A María Dolores de Cospedal también le clavaron una de Gila y su «¿es la guerra?». Un humorista ruso se identificó como el ministro letón de Defensa y se ofreció a compartir información de los servicios de inteligencia sobre el papel de Rusia en el conflicto catalán. Carles Puigdemont no era otro que un espía ruso apodado «Cipollino». Mi hija que le llama «Fichlemon» se lo hubiera creído. Es lo que también le ha ocurrido a la República, que en un sólo un mes se ha demostrado su irrealidad y su inconsistencia. Ni Forcadell ni Junqueras saben ya distinguir entre la verdad y la mentira si están en el Parlament o delante del juez Llanera.

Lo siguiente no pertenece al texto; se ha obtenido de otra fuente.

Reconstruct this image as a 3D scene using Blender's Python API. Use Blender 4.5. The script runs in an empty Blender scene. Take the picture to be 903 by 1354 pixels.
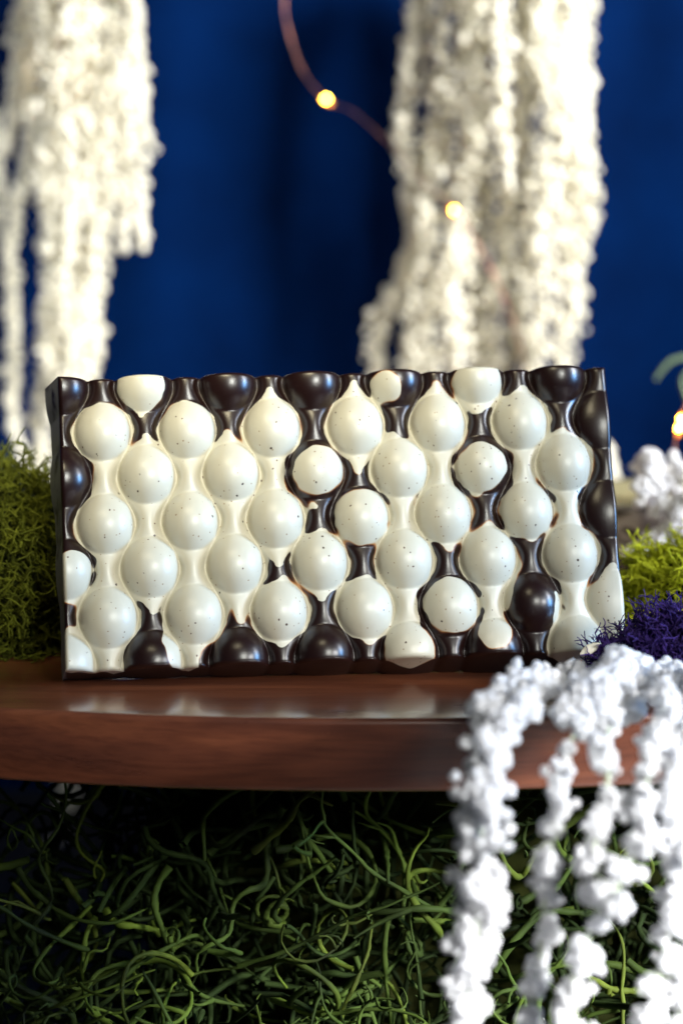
import bpy, bmesh, math, random
import numpy as np
from mathutils import Vector, Matrix

random.seed(11)
RNG = np.random.default_rng(11)
scene = bpy.context.scene
COL = scene.collection
R_ = math.radians

# ------------------------------------------------------------------ camera
CAM = Vector((-0.0021, -0.5596, 0.1143))
PITCH = R_(7.5)
FPX = 75 / 36 * 1354                       # focal length in pixels of the photograph
cam_data = bpy.data.cameras.new("camera")
cam_data.sensor_fit = 'VERTICAL'
cam_data.sensor_height = 36
cam_data.sensor_width = 24
cam_data.lens = 75
cam_data.clip_start = 0.02
cam_data.clip_end = 20
cam_data.dof.use_dof = True
cam_data.dof.focus_distance = 0.563
cam_data.dof.aperture_fstop = 7.1
cam = bpy.data.objects.new("camera", cam_data)
cam.location = CAM
cam.rotation_euler = (math.pi / 2 - PITCH, 0, 0)
COL.objects.link(cam)
scene.camera = cam

# ------------------------------------------------------------------ light
world = bpy.data.worlds.new("World")
scene.world = world
world.use_nodes = True
world.node_tree.nodes["Background"].inputs[0].default_value = (0.45, 0.62, 1.0, 1)
world.node_tree.nodes["Background"].inputs[1].default_value = 0.034


def area(name, loc, target, sx, sy, power, color, spread=180):
    d = bpy.data.lights.new(name, 'AREA')
    d.shape = 'RECTANGLE'
    d.size, d.size_y = sx, sy
    d.energy = power
    d.spread = R_(spread)
    d.color = color
    o = bpy.data.objects.new(name, d)
    o.location = loc
    o.rotation_euler = (Vector(target) - Vector(loc)).to_track_quat('-Z', 'Y').to_euler()
    COL.objects.link(o)
    return o


area("window_light", (0.19, -0.50, 0.30), (-0.035, 0.03, 0.094), 0.17, 0.18, 0.155, (0.97, 0.98, 0.90), 27)
area("low_flower_fill_light", (0.50, -0.42, 0.17), (0.14, -0.14, -0.158), 0.16, 0.16, 2.6, (0.98, 0.98, 0.98), 40)  # added fill for the trailing flowers, not an actual window
area("blue_side_light", (0.62, -0.13, 0.16), (0.0, 0.0, 0.04), 0.14, 0.20, 0.20, (0.20, 0.50, 1.0), 30)
area("side_window_light", (0.62, -0.02, 0.40), (-0.10, 0.42, 0.12), 0.24, 0.34, 3.2, (0.97, 0.98, 1.0), 56)
area("room_light", (-0.06, -0.14, 0.30), (-0.05, 0.05, 0.118), 0.16, 0.10, 0.115, (1.0, 0.88, 0.58), 44)
area("left_flower_fill_light", (-0.70, -0.15, 0.30), (-0.23, 0.38, 0.10), 0.30, 0.30, 0.26, (0.86, 0.92, 1.0), 30)  # added fill aimed at the left flower bunch, no wall stands there

scene.view_settings.view_transform = 'Standard'
scene.view_settings.look = 'None'
scene.view_settings.exposure = 0
scene.view_settings.gamma = 1


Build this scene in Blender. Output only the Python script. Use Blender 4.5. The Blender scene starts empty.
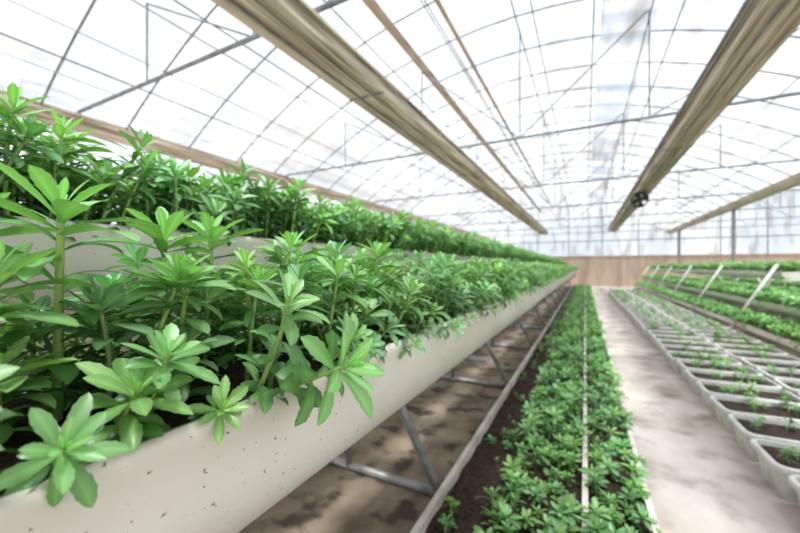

«Fue una llamada muy rara» reconoció Cospedal como si estuviera recordando lo del diferido. Después de la broma, quiere liderar una estrategia en la Comisión de Defensa del Congreso contra la «guerra de la información». Y justo coincide cuando las personas que están a su mando bajo la secretaria general del Partido Popular serán procesadas por la destrucción de pruebas de los ordenadores de Bárcenas. Ese que tiene que aguantar su vela.
Con el extesorero juegan a que «todo es falso», aunque ya añadió Mariano Rajoy, «que salvo alguna cosa». Le gustarían retratarlo como al personaje siniestro de El adversario. Un extorsionador de poca monta, incapaz de afrontar que su vida se construye sólo en mentiras, tan bien tejidas que ha creado una red irreal. Alguien tan narcisista y perverso que antes de reconocer una existencia paralela decide ejecutar de forma metódica a toda su familia. Como él mismo expresaba a través de las palabras de La caída de Camus: «Si hubiese podido suicidarme y luego ver las caras de todos, la cosa habría valido la pena». Emmanuel Carrère descubre la clave del falso doctor Romand: «Una mentira, normalmente, sirve para encubrir una verdad, algo vergonzoso, quizá pero real. La suya no encubría nada».
Estaba vacío. Igual que los discos duros de los ordenadores de Bárcenas. Con la desventaja de que fue el propio PP quién le entregó al juez Pablo Ruz el protocolo de «borrado seguro» que habían seguido: rayarlos 35 veces antes de destruirlos y tirarlos a la basura. Ya en mayo de 2013 señaló el hombre del que todos reniegan cuál sería su verdadero quebradero de cabeza: «Si han desaparecido, el partido tiene un problema de credibilidad». Y en esas seguimos.